**Task instructions:** Scan the data. Collect each line that contains the word "script".

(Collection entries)

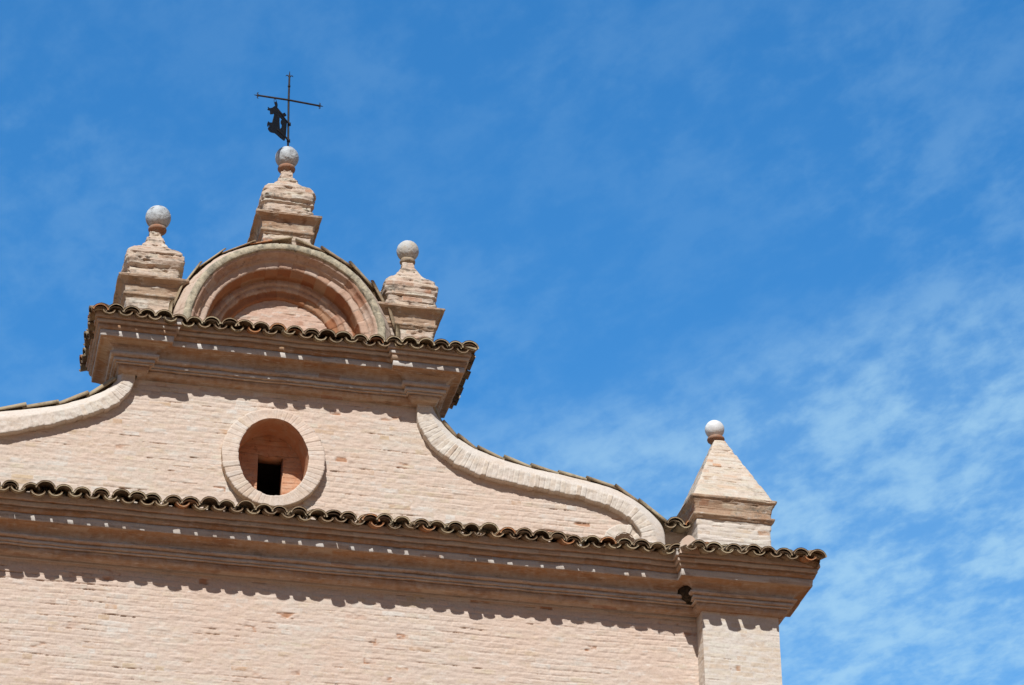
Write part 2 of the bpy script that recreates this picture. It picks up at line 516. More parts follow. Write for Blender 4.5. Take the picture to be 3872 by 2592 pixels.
# ------------------------------------------------------------------ gable outline (scrolls)
R_LO = [(1.709, 18.128), (1.729, 17.865), (1.781, 17.72), (1.883, 17.582), (2.019, 17.448), (2.171, 17.334), (2.408, 17.24), (2.644, 17.182),
        (2.982, 17.135), (3.321, 17.097), (3.576, 17.074), (3.831, 17.036), (4.086, 16.975), (4.307, 16.875), (4.44, 16.762), (4.525, 16.633), (4.535, 16.57), (4.525, 16.40)]
R_UP = [(1.87, 18.147), (1.88, 18.005), (1.94, 17.87), (2.08, 17.71), (2.221, 17.572), (2.475, 17.452), (2.644, 17.392),
        (2.983, 17.33), (3.153, 17.302), (3.493, 17.25), (3.749, 17.199), (4.005, 17.147), (4.243, 17.085), (4.413, 17.01), (4.531, 16.935), (4.614, 16.825), (4.678, 16.694), (4.735, 16.41)]
R_MO = [(1.915, 18.18), (1.978, 18.06), (2.047, 17.92), (2.18, 17.755), (2.464, 17.605), (2.801, 17.505), (3.141, 17.43), (3.489, 17.375),
        (3.842, 17.33), (4.202, 17.255), (4.503, 17.104), (4.64, 16.985), (4.76, 16.875), (4.83, 16.78), (4.84, 16.6), (4.84, 16.41)]
L_LO = [(-1.745, 18.134), (-1.745, 17.996), (-1.803, 17.831), (-1.931, 17.689), (-2.127, 17.568), (-2.455, 17.414), (-2.783, 17.29), (-3.077, 17.189),
        (-3.273, 17.144), (-3.576, 17.09), (-3.831, 17.05), (-4.086, 16.985), (-4.307, 16.885), (-4.44, 16.762), (-4.525, 16.633), (-4.535, 16.57), (-4.525, 16.40)]
L_UP = [(-1.90, 18.145), (-1.899, 17.997), (-1.944, 17.893), (-2.139, 17.733), (-2.385, 17.607), (-2.632, 17.51), (-2.961, 17.414),
        (-3.29, 17.338), (-3.749, 17.25), (-4.005, 17.18), (-4.243, 17.10), (-4.413, 17.01), (-4.531, 16.935), (-4.614, 16.825), (-4.678, 16.694), (-4.735, 16.41)]
L_MO = [(-1.935, 18.17), (-1.965, 18.03), (-2.03, 17.92), (-2.20, 17.82), (-2.40, 17.715), (-2.66, 17.61), (-2.961, 17.535),
        (-3.30, 17.46), (-3.749, 17.37), (-4.1, 17.28), (-4.503, 17.12), (-4.76, 16.875), (-4.83, 16.78), (-4.84, 16.6), (-4.84, 16.41)]
NS = 420
SC = {}
for sd, (lo, up, mo) in ((1, (R_LO, R_UP, R_MO)), (-1, (L_LO, L_UP, L_MO))):
    SC[sd] = [smooth_poly(q, NS, 2) for q in (lo, up, mo)]


def top_at(x):
    """height of the middle of the scroll band above x"""
    x = np.asarray(x, float)
    out = np.full(x.shape, 18.14)
    for sd in (1, -1):
        mid = (SC[sd][0] + SC[sd][1]) / 2
        xs = mid[:, 0] * sd
        keep = np.concatenate([[True], np.diff(np.maximum.accumulate(xs)) > 1e-6])
        xx = xs[keep]; zz = mid[keep, 1]
        m = x * sd > 1.80
        val = np.interp(x * sd, xx, zz, right=16.38)
        out = np.where(m, val, out)
    return out


OX, OZ = -0.03, 17.19          # oval window
NX, NZ = 4.325, 16.46          # small niche


def gable_keep(x, z):
    k = z < top_at(x)
    k &= ((x - OX) / 0.50) ** 2 + ((z - OZ) / 0.60) ** 2 > 1
    k &= ((x - NX) / 0.16) ** 2 + ((z - NZ) / 0.20) ** 2 > 1
    return k


gb = sheet(-4.66, 4.66, 15.95, 18.16, 0.0, 41, keepf=gable_keep)
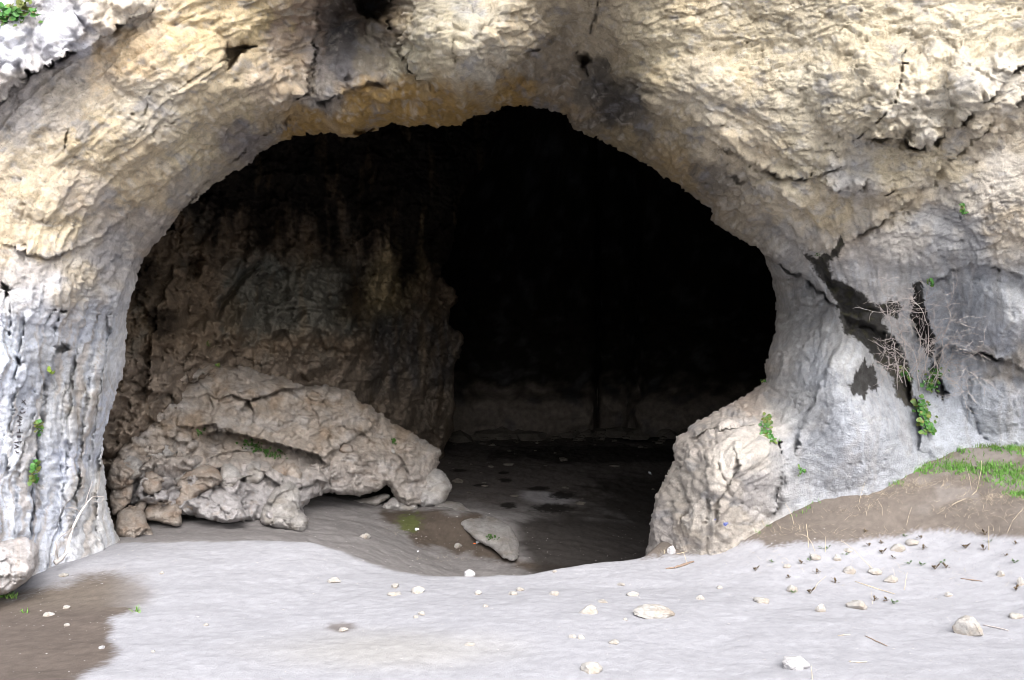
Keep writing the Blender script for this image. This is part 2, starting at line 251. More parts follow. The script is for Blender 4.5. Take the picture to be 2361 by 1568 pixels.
FC = [  # tan, pale tan, grey, ochre, white; recess shade painted in, sunless foot lightened
 (0,60,(.60,.61,.66)),(150,90,(.60,.60,.64)),(290,15,(.66,.60,.52)),(60,240,(.50,.47,.45)),(150,220,(.46,.41,.35)),(300,120,(.50,.40,.28)),(450,80,(.55,.45,.30)),(620,60,(.60,.49,.31)),(500,220,(.52,.44,.32)),(350,250,(.50,.45,.37)),(200,330,(.50,.42,.30)),(80,400,(.52,.45,.35)),(330,420,(.58,.49,.36)),(560,270,(.60,.51,.36)),(640,200,(.57,.48,.38)),(690,90,(.40,.33,.28)),
 (780,80,(0.172,0.164,0.172)),(790,150,(0.195,0.187,0.195)),(740,130,(.34,.31,.30)),(860,120,(.28,.25,.21)),(850,40,(.14,.11,.09)),(690,60,(.36,.28,.23)),(560,310,(0.281,0.257,0.250)),(720,220,(.40,.37,.34)),(700,280,(.42,.285,.125)),(850,250,(.42,.285,.125)),(950,240,(.42,.285,.125)),(1050,255,(.42,.285,.125)),(1180,215,(.42,.285,.125)),(950,130,(.50,.46,.36)),(1050,80,(.56,.50,.38)),(1080,30,(.50,.47,.40)),(1180,80,(.58,.50,.38)),(1120,150,(.60,.55,.46)),(1250,150,(0.374,0.320,0.250)),
 (1310,200,(0.308,0.252,0.186)),(1380,200,(0.120,0.112,0.104)),(1440,260,(0.112,0.104,0.096)),(1340,190,(.20,.18,.15)),(1480,300,(.20,.18,.15)),(1400,100,(.54,.47,.36)),(1500,120,(.56,.49,.36)),(1430,320,(0.356,0.293,0.195)),(1560,390,(0.356,0.283,0.179)),(1530,300,(.46,.39,.28)),(1650,420,(0.281,0.250,0.211)),(1700,480,(.42,.36,.28)),(1620,250,(.54,.48,.38)),(1750,100,(.58,.50,.36)),(1700,330,(.56,.48,.36)),(1850,200,(.60,.53,.40)),(2000,80,(.64,.55,.39)),(2150,150,(.68,.59,.44)),(2300,80,(.66,.57,.41)),(2150,260,(.66,.60,.50)),(2300,180,(.68,.62,.52)),(1950,280,(.60,.52,.38)),
 (1850,380,(.54,.47,.34)),(1960,420,(.46,.44,.42)),(2060,380,(.60,.51,.35)),(2150,350,(.62,.53,.37)),(1900,480,(.58,.48,.32)),(1800,500,(.54,.46,.34)),(2060,470,(.52,.45,.34)),(2280,300,(.58,.50,.38)),(2320,400,(.66,.60,.52)),(2330,520,(.66,.57,.45)),(1990,600,(.60,.55,.50)),(2080,560,(.60,.56,.51)),(2170,540,(.40,.40,.41)),(2200,580,(.40,.40,.41)),(2000,680,(.56,.48,.40)),(2250,700,(.44,.44,.46)),(2200,750,(.42,.42,.45)),(2340,700,(.52,.49,.46)),(2300,780,(.46,.45,.48)),(2330,840,(.46,.36,.26)),(2260,900,(.46,.46,.49)),(2330,950,(.50,.49,.52)),(2200,960,(.50,.50,.53)),(2361,1000,(.54,.52,.53)),
 (1820,560,(.44,.42,.40)),(1790,640,(.30,.27,.24)),(1820,700,(0.328,0.295,0.254)),(1850,760,(0.377,0.336,0.295)),(1800,800,(.42,.37,.33)),(1900,720,(0.394,0.353,0.312)),(1950,820,(0.426,0.394,0.361)),(1880,860,(0.377,0.369,0.377)),(1840,930,(0.443,0.410,0.385)),(1950,960,(0.410,0.402,0.418)),(2060,1000,(0.426,0.418,0.435)),(1980,1080,(0.443,0.426,0.443)),(1850,1050,(0.385,0.377,0.394)),(1740,930,(0.493,0.410,0.349)),(1700,980,(0.595,0.532,0.481)),(1740,1050,(0.615,0.554,0.493)),(1640,1080,(0.564,0.503,0.441)),(1600,1020,(0.550,0.488,0.438)),(1560,1120,(0.471,0.420,0.369)),(1620,1190,(0.493,0.441,0.390)),(1540,1230,(0.430,0.390,0.369)),(1760,1130,(0.459,0.426,0.418)),(1850,1130,(0.451,0.426,0.426)),(1680,1200,(0.500,0.438,0.375)),
 (0,540,(.54,.46,.35)),(120,530,(.56,.48,.36)),(230,480,(.52,.46,.40)),(60,620,(.48,.45,.43)),(240,590,(.44,.42,.42)),(180,650,(.50,.44,.36)),(80,700,(.60,.60,.63)),(20,800,(.64,.65,.69)),(200,760,(.52,.52,.55)),(130,850,(.50,.48,.47)),(200,850,(.60,.57,.54)),(265,820,(.62,.60,.60)),(40,900,(.48,.48,.52)),(190,930,(.60,.52,.43)),(235,950,(.55,.55,.60)),(130,950,(.55,.53,.52)),(60,1080,(.56,.56,.59)),(160,1080,(.57,.57,.62)),(200,1120,(.56,.52,.48)),(110,1180,(.58,.58,.63)),(250,1180,(.52,.48,.44)),(220,1230,(.54,.51,.49)),(20,1200,(.60,.60,.63)),(330,560,(.44,.40,.37)),(420,440,(.42,.38,.33)),(440,330,(.60,.52,.38)),(280,700,(.52,.51,.52))]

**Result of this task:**
Write part 2 of the bpy script that recreates this picture. It picks up at line 516. More parts follow. Write for Blender 4.5. Take the picture to be 3872 by 2592 pixels.
Keep writing the Blender script for this image. This is part 2, starting at line 251. More parts follow. The script is for Blender 4.5. Take the picture to be 2361 by 1568 pixels.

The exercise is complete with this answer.